Die Klage ist unbegründet. Die Klägerin kann von der Beklagten Zahlung der Klagesumme nicht verlangen.

Ansprüche gem. Art. 5 Abs. 1 c) iVm Art. 7 Abs. 1 a) VO stehen ihr - ungeachtet dessen, ob sie solche ihren Mitreisenden entstanden Ansprüche in eigener Person geltend machen könnte - gem. Art. 5 Abs. 3 VO iVm dem Erwägungsgrund Nr. 14 der VO nicht zu.

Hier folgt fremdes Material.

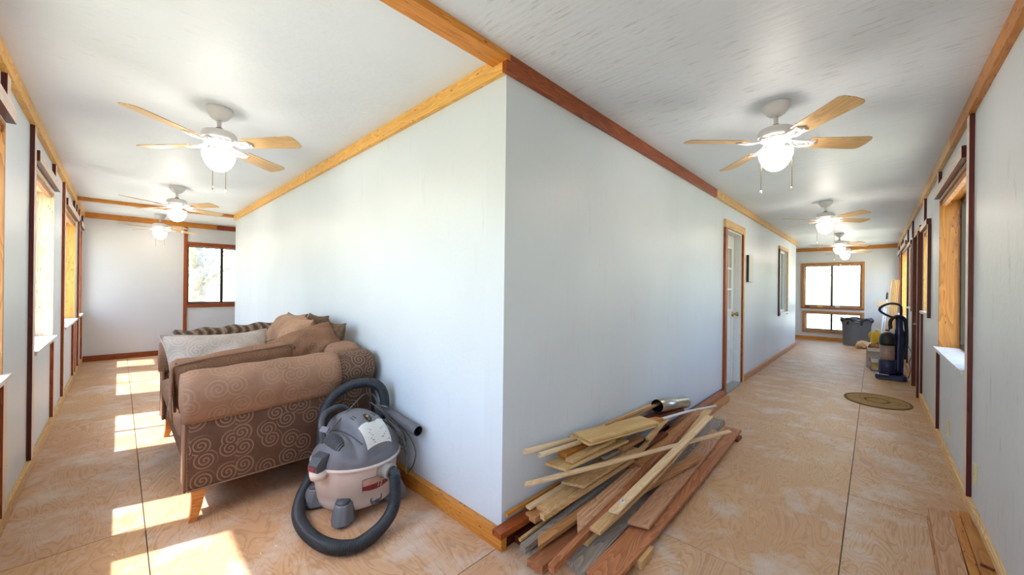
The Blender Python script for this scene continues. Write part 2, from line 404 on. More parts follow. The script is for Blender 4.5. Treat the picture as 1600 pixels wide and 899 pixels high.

Denn die Annullierung des gebuchten Fluges ist auf außergewöhnliche Umstände, nämlich den am selben Tag ausgerufenen Streik der VC zurückzuführen gewesen, der, wie seine Folgen, sich durch zumutbare Maßnahmen nicht hat vermeiden lassen. Dass der Streik die Ursache der Annullierung gewesen ist, ist als unstreitig anzusehen schon deshalb, weil die Klägerin den ins Einzelne gehenden Vortrag der Beklagten völlig unsubstantiiert so bestritten hat, dass nicht klar ist, ob sie den Streik als solchen oder nur dessen Vorgeschichte in Abrede stellen will. Im Übrigen ist der Streik als solcher gerichtsbekannt, wenn man nicht davon ausgehen will, dass VC wie Beklagte und sämtliche Medien sich zu einer Irreführung der Öffentlichkeit verschworen haben. Dass ein Streik aber - gleich ob extern oder intern, inwiefern nicht unterschieden wie - einen außergewöhnlichen Umstand i. S. von Art. 5 Abs. 3 VO darstellt, wird im Erwägungsgrund Nr. 14 der VO ausdrücklich hervorgehoben. Ob er sich durch großzügigere Angebote der Beklagten im Vorfeld hätte vermeiden lassen, kann dahinstehen, weil die Beurteilung dieser Frage den Zivilgerichten unter jedem denkbaren Gesichtspunkt entzogen. Dass aber die Beklagte die Auswirkungen des Streiks des Cockpit-Personals deutschlandweit nicht durch zumutbare Maßnahmen hat abwenden können, liegt auf der Hand, schlicht deshalb, weil es gerade wegen des Streiks an einsetzbarem Personal gefehlt hat.

Soweit die Klägerin Aufwendungen ersetzt verlangt, rechtfertigt sich ihr Begehren nicht aus Art. 5, 9 VO, weil Art. 9 VO nur einen Anspruch auf Unterstützungsleistungen als solche, nicht aber einen Geldanspruch gewährt. Aber auch auf § 280 BGB wegen Schlechterfüllung des Beförderungsvertrages kann die Klägerin sich mit Erfolg nicht stützen. Welche Aufwendungen ihr nämlich tatsächlich - über die bereits erhaltenen 100,- € hinaus - entstanden sind, hat sie nachprüfbar nicht dargetan.

Die Nebenentscheidungen folgen aus §§ 91, 708 Ziff. 11, 711 ZPO.